Der Herr macht Maria Magdalena zur ersten Botin seiner Auferstehung, indem er sie zu seinen Jüngern schickte. Aus ihrem Mund sollten sie die Kunde erhalten, daß sich seine Verheißung erfüllt hat und er lebt! Sie sollten wissen, daß er als der auferstandene Herr zu seinem Vater heimkehren werde. Jesus spricht hier die wunderbaren Worte: “Ich gehe hinauf zu meinem Vater und eurem Vater, zu meinem Gott und eurem Gott”, und erinnert an das, was er zuvor in den Abschiedsreden mitgeteilt hatte:
“Vater, ich will, daß alle, die du mir gegeben hast, dort bei mir sind, wo ich bin. Sie sollen meine Herrlichkeit sehen, die du mir gegeben hast, weil du mich schon geliebt hast vor der Erschaffung der Welt” (Joh 17,24).
Wir können uns vorstellen, welche Freude und Aufregung diese Botschaft ausgelöst haben mag und wie sie die Jünger aus der Trostlosigkeit und Trauer herausgeführt hat. Sie hatten dem wahren Herrn geglaubt und er hat seine Verheißung erfüllt: Sie wurden nicht betrogen!
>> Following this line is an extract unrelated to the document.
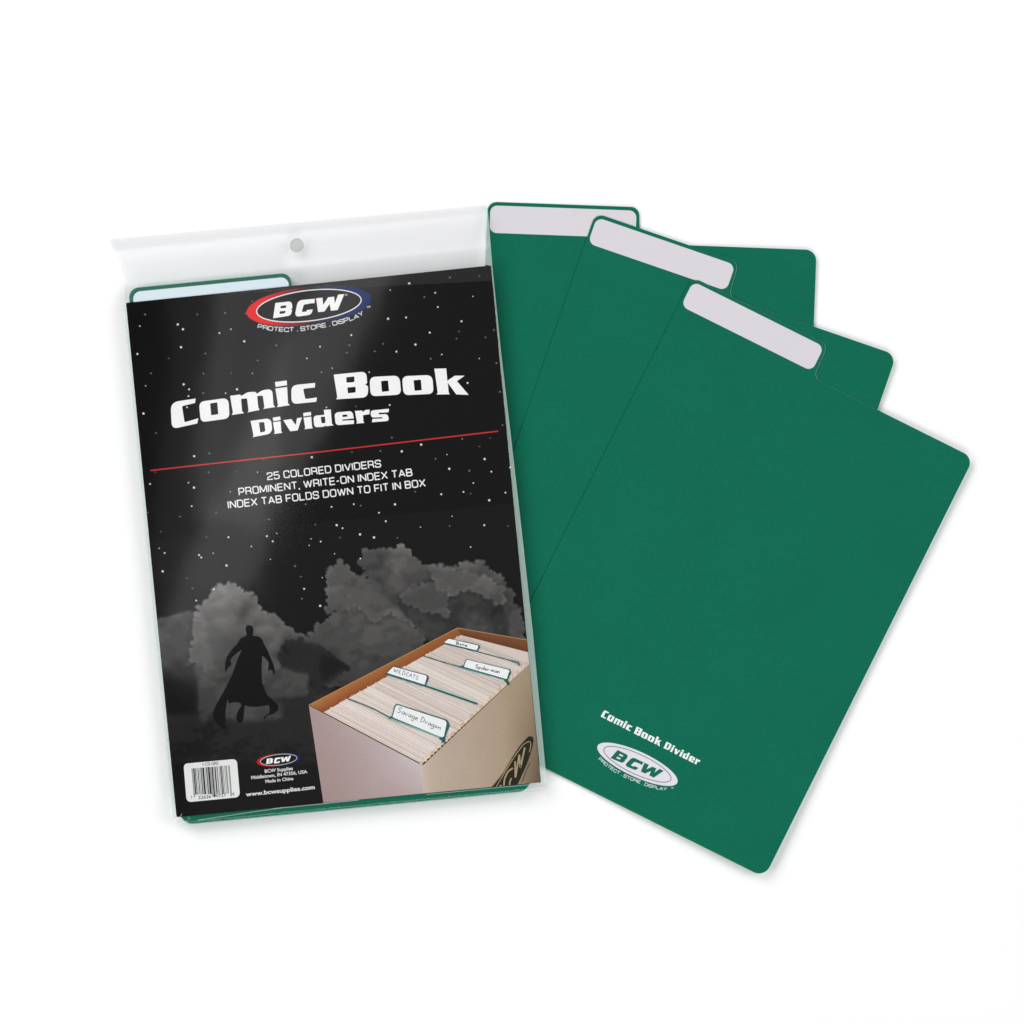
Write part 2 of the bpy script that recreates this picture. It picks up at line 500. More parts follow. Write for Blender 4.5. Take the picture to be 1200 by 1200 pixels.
# ---------------------------------------------------------------- square stroke alphabet
q = .3
SF = {
 'A': (.95, [([(0,0),(.475,1.0),(.95,0)],0), ([(.17,.3),(.78,.3)],0)]),
 'B': (.85, [([(0,0),(0,1),(.8,1,q),(.8,.53,q*.7),(.05,.53)],0), ([(.05,.5),(.85,.5,q*.7),(.85,0,q),(0,0),],0)]),
 'C': (.85, [([(.85,.68),(.85,1,q),(0,1,q),(0,0,q),(.85,0,q),(.85,.32)],0)]),
 'D': (.88, [([(0,0),(0,1),(.88,1,q*1.2),(.88,0,q*1.2),(0,0)],0)]),
 'E': (.78, [([(.8,1),(0,1),(0,0),(.8,0)],0), ([(0,.51),(.74,.51)],0)]),
 'F': (.74, [([(.78,1),(0,1),(0,0)],0), ([(0,.48),(.7,.48)],0)]),
 'G': (.88, [([(.88,.7),(.88,1,q),(0,1,q),(0,0,q),(.88,0,q),(.88,.48),(.5,.48)],0)]),
 'H': (.85, [([(0,0),(0,1)],0), ([(.85,0),(.85,1)],0), ([(0,.51),(.85,.51)],0)]),
 'I': (.02, [([(0,0),(0,1)],0)]),
 'L': (.72, [([(0,1),(0,0),(.74,0)],0)]),
 'M': (1.05, [([(0,0),(0,1),(.52,.1),(1.05,1),(1.05,0)],0)]),
 'N': (.88, [([(0,0),(0,1),(.88,0),(.88,1)],0)]),
 'O': (.88, [([(0,.5),(0,1,q),(.88,1,q),(.88,0,q),(0,0,q),(0,.5)],0)]),
 'P': (.82, [([(0,0),(0,1),(.82,1,q),(.82,.42,q),(0,.42)],0)]),
 'R': (.85, [([(0,0),(0,1),(.82,1,q),(.82,.46,q),(0,.46)],0), ([(.5,.46),(.84,.36,.1),(.85,0)],0)]),
 'S': (.84, [([(.84,.72),(.82,1,q),(0,1,q),(0,.52,q),(.84,.48,q),(.84,0,q),(0,0,q),(0,.28)],0)]),
 'T': (.82, [([(0,1),(.82,1)],0), ([(.41,1),(.41,0)],0)]),
 'U': (.86, [([(0,1),(0,0,q),(.86,0,q),(.86,1)],0)]),
 'V': (.92, [([(0,1),(.46,0),(.92,1)],0)]),
 'W': (1.3, [([(0,1),(.34,0),(.65,.95),(.96,0),(1.3,1)],0)]),
 'X': (.9, [([(0,0),(.9,1)],0), ([(0,1),(.9,0)],0)]),
 'Y': (.88, [([(0,1),(.44,.42),(.88,1)],0), ([(.44,.45),(.44,0)],0)]),
 '0': (.8, [([(0,.5),(0,1,q),(.8,1,q),(.8,0,q),(0,0,q),(0,.5)],0)]),
 '1': (.3, [([(0,.75),(.3,1),(.3,0)],0)]),
 '2': (.8, [([(0,.72),(0,1,q),(.8,1,q),(.8,.55,q),(0,.35,q),(0,0),(.82,0)],0)]),
 '5': (.8, [([(.8,1),(.02,1),(0,.58),(.8,.6,q),(.8,0,q),(0,0,q),(0,.25)],0)]),
 '6': (.8, [([(.8,.75),(.8,1,q),(0,1,q),(0,0,q),(.8,0,q),(.8,.55,q),(0,.55)],0)]),
 '7': (.8, [([(0,1),(.8,1),(.3,0)],0)]),
 '9': (.8, [([(0,.25),(0,0,q),(.8,0,q),(.8,1,q),(0,1,q),(0,.45,q),(.8,.45)],0)]),
 '-': (.4, [([(0,.42),(.4,.42)],0)]),
 '.': (.05, [([(0,.0),(.12,.0)],0)]),
 ',': (.05, [([(.08,.04),(-.02,-.2)],0)]),
}
def stroke_text(pr, s, path, cap, wt, col, gap=.27, space=.42, slant=0.0):
    """square capitals along a polyline of baseline points, fitted to its length"""
    x = 0; items = []
    for ch in s:
        if ch == ' ': x += space; continue
        w, st_ = SF[ch]
        items.append((st_, x)); x += w + gap
    total = x - gap
    seg = [math.hypot(path[i + 1][0] - path[i][0], path[i + 1][1] - path[i][1]) for i in range(len(path) - 1)]
    L = sum(seg); kx = L / total
    def at(d):
        d = max(-0.2 * L, d); i = 0; a = 0
        while i < len(seg) - 1 and d > a + seg[i]: a += seg[i]; i += 1
        t = (d - a) / seg[i]
        dx, dy = (path[i + 1][0] - path[i][0]) / seg[i], (path[i + 1][1] - path[i][1]) / seg[i]
        return path[i][0] + dx * (d - a), path[i][1] + dy * (d - a), dx, dy
    h = cap - wt
    for st_, off in items:
        wmid = off * kx
        ox, oy, dx, dy = at(wmid)
        for pts, cl in st_:
            P = []
            for p in pts:
                u = p[0] * kx + slant * p[1] * cap; v = p[1] * h + wt / 2
                P.append((ox + u * dx + v * dy, oy + u * dy - v * dx) + ((p[2] * min(kx, cap),) if len(p) > 2 else ()))
            pr.line(P, wt, col, cl)

# ---------------------------------------------------------------- plain sans text (built-in font turned to mesh)
def font_text(pr, s, p0, p1, size, col, bold=0.02, maxcap=None):
    cu = bpy.data.curves.new("tmp", 'FONT'); cu.body = s; cu.size = 1; cu.offset = bold; cu.resolution_u = 3
    ob = bpy.data.objects.new("tmp", cu); C.objects.link(ob)
    dg = bpy.context.evaluated_depsgraph_get()
    me = bpy.data.meshes.new_from_object(ob.evaluated_get(dg))
    V = [(v.co.x, v.co.y) for v in me.vertices]; F = [tuple(p.vertices) for p in me.polygons]
    bpy.data.objects.remove(ob); bpy.data.curves.remove(cu); bpy.data.meshes.remove(me)
    if not V: return
    x0 = min(v[0] for v in V); x1 = max(v[0] for v in V)
    L = math.hypot(p1[0] - p0[0], p1[1] - p0[1]); kx = L / (x1 - x0)
    dx, dy = (p1[0] - p0[0]) / L, (p1[1] - p0[1]) / L
    pr.raw([(p0[0] + (v[0] - x0) * kx * dx + v[1] * size * dy, p0[1] + (v[0] - x0) * kx * dy - v[1] * size * dx) for v in V], F, col)

# ---------------------------------------------------------------- oval logo, local frame: centre 0, half-length 73.5 px
Ld = Z(-615 / 7.5, -285 / 7.5, 7.5, [(0, 0)])
def LZ(pts):   # zoomed pixels of the big logo -> its own frame, unrotated (tilt 6.8 deg)
    a = math.radians(6.8); ca, sa = math.cos(a), math.sin(a)
    o = []
    for p in pts:
        x, y = (p[0] - 615) / 7.5, (p[1] - 287) / 7.5
        o.append((x * ca - y * sa, x * sa + y * ca) + ((p[2] / 7.5,) if len(p) > 2 else ()))
    return o
LOGO_LET = [
 (LZ([(320,263),(464,248,30),(470,310,16),(456,318),(468,326,12),(455,374,32),(300,398)]), [LZ([(368,289,3),(418,284,8),(413,306,8),(364,311,3)]), LZ([(360,337,3),(410,332,8),(404,354,8),(356,360,3)])]),
 (LZ([(664,265),(668,226),(518,240,40),(488,388,45),(634,366,25),(650,320),(598,325),(594,338),(552,343,10),(570,277,12),(616,271),(614,268)]), []),
 (LZ([(678,222),(735,217),(740,280),(785,213),(837,208),(842,268),(872,190),(926,185),(868,325),(808,332),(797,272),(752,338),(696,344)]), []),
]
def logo(prR, prL, prT, cx, cy, deg, k, colours, letcol, linecol, tag=None, inner=None, kb=1.0, drop=0.0, lk=1.0, tk=1.0):
    a = math.radians(deg); ca, sa = math.cos(a), math.sin(a)
    def T(x, y): return (cx + (x * ca - y * sa * kb) * k, cy + (x * sa + y * ca * kb) * k)
    n = 96
    def ell(A, B, ox=0, oy=0): return [T(ox + A * math.cos(2 * math.pi * i / n), oy + B * math.sin(2 * math.pi * i / n)) for i in range(n)]
    o, i_ = ell(73.5, 22.5), ell(61.8, 18.0)
    cols = []
    for j in range(n): cols.append(colours(math.cos(2 * math.pi * j / n)))
    for j in range(n): cols.append(colours(math.cos(2 * math.pi * j / n)))
    prR.raw(o + i_, [(j, (j + 1) % n, n + (j + 1) % n, n + j) for j in range(n)], cols)
    if inner: prR.poly(ell(61.8, 18.0), inner)
    prL.line(ell(61.6, 17.9), 1.25 * k if k > .5 else 0.8, linecol, True)
    for outer, holes in LOGO_LET:
        tt = lambda P: [T(p[0] * lk, p[1] * lk) + ((p[2] * k,) if len(p) > 2 else ()) for p in P]
        prL.poly(tt(outer), letcol, [tt(h) for h in holes])
    if tag:
        path = [T(p[0] * tk, p[1] + drop) for p in LZ([(165,487),(235,502),(320,512),(400,517),(480,516),(570,509),(660,497),(755,479),(840,462),(930,440),(1020,408),(1098,368)])]
        stroke_text(prT, "PROTECT . STORE . DISPLAY", path, 5.5 * k, max(0.62, 1.0 * k), tag, gap=.24, space=.45)
        t0, t1 = T(67.5 * tk, 11.5 + drop), T(71.5 * tk, 10.3 + drop)
        font_text(prT, "TM", t0, t1, 3.2 * k, tag)
        r = T(*LZ([(942, 192)])[0])
        prT.line([(r[0] + 1.1 * k * math.cos(t * .7), r[1] + 1.1 * k * math.sin(t * .7)) for t in range(9)], .45 * k, tag, True)

WHITE = (0.93, 0.93, 0.935)

# front divider: lettering and oval logo
pr = Print(ZFRONT, curl)
display_text(pr, ['C','o','m','i','c',' ','B','o1','o2','k',' ','D','i3','v','i4','d','e','r'], (703.6, 839.6), (818.0, 897.0), 8.8, ink(240, 246, 243), gap=.16, space=.55)
pr.build("lettering", FRONT, M_INKW)
pR, pL, pT = Print(ZFRONT, curl), Print(ZFRONT + .03, curl), Print(ZFRONT, curl)
lg = mesh_obj("logo", [], [], M_INKW, FRONT)
GR = (0.0030, 0.134, 0.078)
logo(pR, pL, pT, 747.0, 895.6, 24.8, 0.70, lambda c: ink(226, 224, 232), GR, ink(120, 110, 130), tag=ink(205, 225, 218), inner=ink(226, 224, 232), kb=.94, drop=2.4, lk=1.04, tk=1.0)
pR.build("oval", lg, M_INKW); pL.build("logo_letters", lg, M_INKW); pT.build("tagline", lg, M_INKW)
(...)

Gewiß mußte die Wirklichkeit der Auferstehung noch tiefer in sie eindringen, alle vorhandenen Unsicherheiten und den zögernden Glauben noch überwinden und ihn zu einem felsenfesten Glauben machen. Doch der Herr nimmt sich ihrer Schwachheit an. War er es doch, der sie erwählt hatte, damit sie hingehen und Frucht bringen und ihre Frucht bleibt (Joh 15,16).
Der auferstandene Herr wird auch alle weiteren Verheißungen, die noch für die Kirche ausstehen, erfüllen. Der Glaube an ihn wird uns durch die derzeitigen Dunkelheiten und durch die Kreuzigung seiner Kirche durchtragen. Jesus bleibt treu und wir können uns felsenfest auf ihn verlassen. Nie wird er uns betrügen! Er ist auferstanden von den Toten und wird am Ende der Zeiten wiederkommen. Halleluja!